Questions about enum. What would be a good use of enum?
 
I recently notice enum's in a new book I picked up. C++ Programming Language 3rd edition. I understand that whatever declarations you put between the curly braces when defining a enum, it is increased by one from 0 up. I also understand that this was supposed to be a better way to define enumerations then before with c, where you had to create "magic numbers". Example:

#define ONE 1
#define TWO 2
#define THREE 3

or however you would like to do it.

So far, the only things I can think of that would be of some use, would be in a calculator program, (such as the one shown in the book). Maybe constants for a switch statement, or a if statement. Maybe for a menu in a program. I can see how this could be easier then defining the type and declaring a name. I'm also picking up that it would be easier to read when someone is reviewing your code. Like "aha, I see, he has some sort of 'calculation' function or etc. that uses this enum", but then I don't know, and that is what my question is about. What exactly would you use enumerations for?

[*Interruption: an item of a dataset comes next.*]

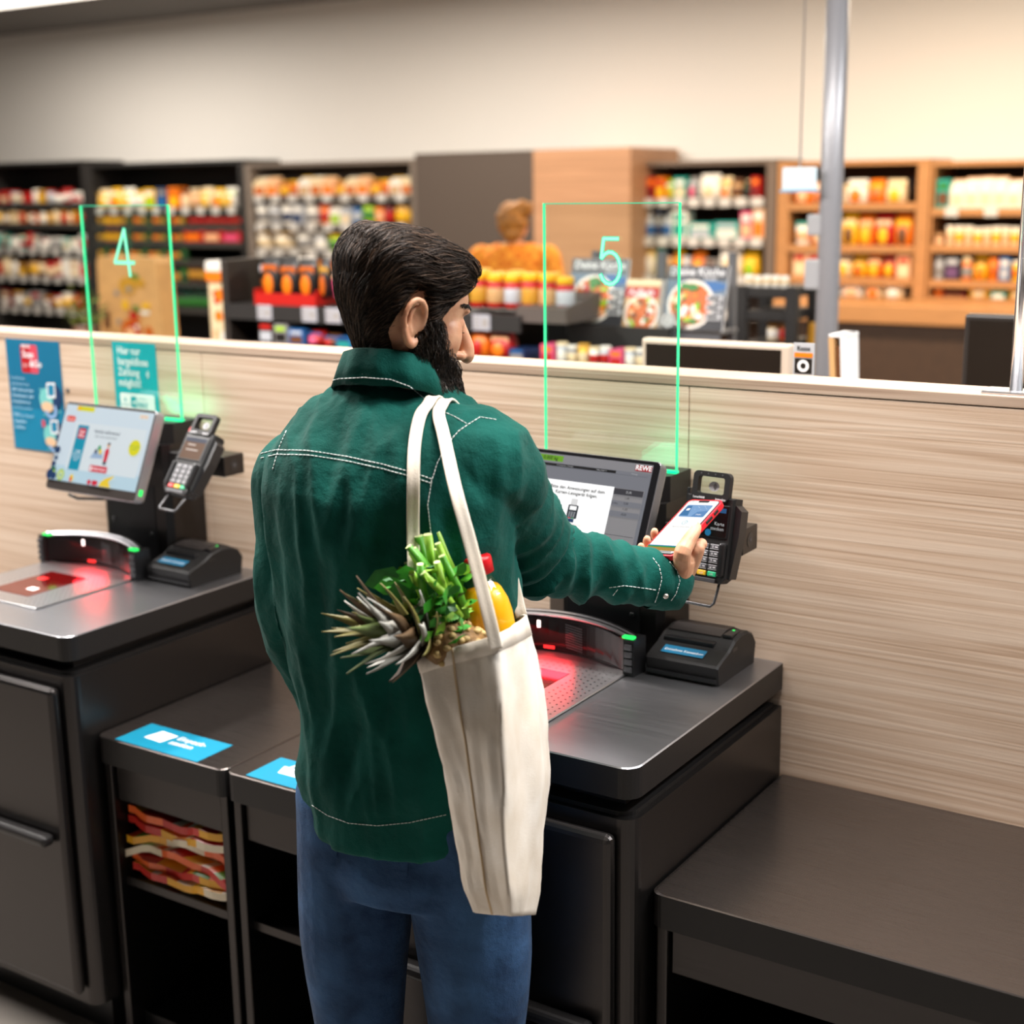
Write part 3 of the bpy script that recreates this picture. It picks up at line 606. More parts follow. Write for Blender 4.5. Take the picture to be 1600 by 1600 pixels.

chrism01 06-08-2006 03:27 AM

Potentially, anything that naturally has a monotonic increasing integer associated with it eg deck of cards (actually, you'd use 2 enums: face value and suit).
You could use these to index via a "string value" ie enum name, into an array, rather than having to remember what each number pts to.
More self-documenting; superficially looks like a hash...

graemef 06-08-2006 08:58 AM

The number may not be relevant for enums to be useful. For example I use them when listing configuration options. I have a configuration file that holds details such as background colour, text colour etc. I have some code that reads specific options from the config file, this will map the enum with the specific entry (typically via a - large - switch statement) This appears quite clumsy but the advantage is that in my code whenever I want to use the actual background colour I will have a call similar to the following:
Code:

Pref::get(BackgroundColour);
This is, I believe, very readable in the code and obviously easy for the user to change the settings.

With enums you can also set the value which also has its uses, if you have a small set of values enums can easily solve it for you. Take the three classic font styles, bold, italic and underline, these could be assigned the values of 1, 2 and 4. Now simple bit operators can be used to see if the style is bold and underline (1+4 =5 or in binary 001 + 100 = 101)

Their use is limited to your imagination... :)

RHLinuxGUY 06-09-2006 01:36 PM

Thanks guys.

Vagrant 06-09-2006 03:54 PM

Days of the week is a common example.

xhi 06-11-2006 02:13 PM

> I understand that whatever declarations you put between the curly braces when defining a enum, it is increased by one from 0 up.

you can define the value of an enum, ex
enum Direction { up=12, down=6, left=9, right=3 };

and the usage of enums is for ease of understanding for the programmer. there does not have to be a correlation between the name and number for it to be a good usage. and the usages for them can be anything that can be logically grouped together and identified by a name. common things are colors, directions, and as graeme mentioned config params.